Crisi, Washington Post/ Recessione in Europa sarà più lunga che negli Usa e rallenterà la ripresa globale

Pubblicato il 23 Maggio 2009 - 18:46 OLTRE 6 MESI FA

É stata la crisi finanziaria negli Stati Uniti a provocare la recessione globale, ma ora il più grosso ostacolo sulla strada di una ripresa completa è in Europa, a quanto scrive il Washington Post.

L’economia della Gran Bretagna ha subito il peggior declino trimestrale negli ultimi 30 anni e la produzione di automobili in aprile è precipitata del 55 per cento rispetto allo stesso mese dell’anno scorso. L’outlook di Standard & Poor sulle finanze pubbliche del Paese è passato da stabile a negativo in quanto il deficit pubblico dovrebbe oscillare tra il 7-10% del Pil nel 2009, mentre il debito pubblico potrebbe avvicinare il 100% del Pil entro il 2013.

Cio’ ha suscitato lo spettro di una perdita della valutazione ”AAA” sui suoi titoli di stato. Ed alcuni Paesi europei, incluse Italia e Germania, sono ancora nelle spire della peggiore flessione economica nella loro soria.

Invece, nove mesi dopo l’inizio della peggiore flessione economica negli Stati Uniti dai tempi della Grande Depressione, il declino comincia ad essere più misurato, mentre gli economisti non riescono a intravedere una analoga situazione nei Paesi europei ed altre nazioni industrializzate come il Giappone, la cui economia, seconda al mondo per importanza, sta anch’essa rallentando la ripresa globale.

Le recessioni in questi Paesi, scrive il Washington Post, saranno più gravi e più lunghe di quella negli Stati Uniti, dove il ritmo della disoccupazione ha rallentato e ci sono segnali di ripresa nei mercati finanziari.

Ci sono, è vero, segni di stabilizzazione in Europa: in Germania, per esempio, la fiducia degli investitori è in rialzo in virtù del fatto che gli ordinativi industriali si stanno stabilizzansdo dopo mesi di severe cadute. Nondimeno, molti economisti, prosegue il Post, sono ora convinti che l’Europa uscirà dalla recessione con un ritardo di tre o sei mesi rispetto agli Stati Uniti.

Economisti ed analisti concordano nel ritenere che ciò è dovuto in parte perchè i Paesi europei si stanno ancora muovendo lentamente verso l’erogazione di stimoli governativi e la ristrutturazione dei loro sistemi finanziari.
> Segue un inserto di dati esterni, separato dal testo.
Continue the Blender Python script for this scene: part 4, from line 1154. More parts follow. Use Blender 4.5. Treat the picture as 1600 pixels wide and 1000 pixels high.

Alcuni Paesi, come l’Irlanda, sono talmente a corto di fondi che hanno aumentato le tasse nel bel mezzo di una profonda recessione, aggravando la situazione. Inoltre i governi europei solo di recente hanno indicato l’intenzione di condurre approfonditi e sistematici stress test sulle loro banche come è stato fatto negli Stati Uniti.

Eppure, scrive il Post, di questi stress test le banche europee ne hanno bisogno, e subito. Mentre le banche americane hanno eliminato circa la metà dei mille e cento miliardi di dollari in prestiti critici e asset tossici, le istituzioni finanziarie europee hanno finora eliminato meno del 25 per cento dei loro mille e 400 miliardi in prestiti inesigibili dovuti alla crisi, secondo quanto afferma un rapporto del Fondo Monetario Internazionale.

Inoltre, molte tra le principali banche europee hanno investito massicciamente nell’Europa Orientale, dove il rischio di una nuova ondata di fallimenti è considerevole.

I problemi dell’Europa, conclude il Post, sono brutte notizie per la ripresa globale. L’Unione Europea rappresenta infatti quasi un quarto dell’attività economica mondiale, e la sua incerta uscita dalla crisi è suscettibile di rallentare ogni rimbalzo nel commercio mondiale e negli investimenti stranieri.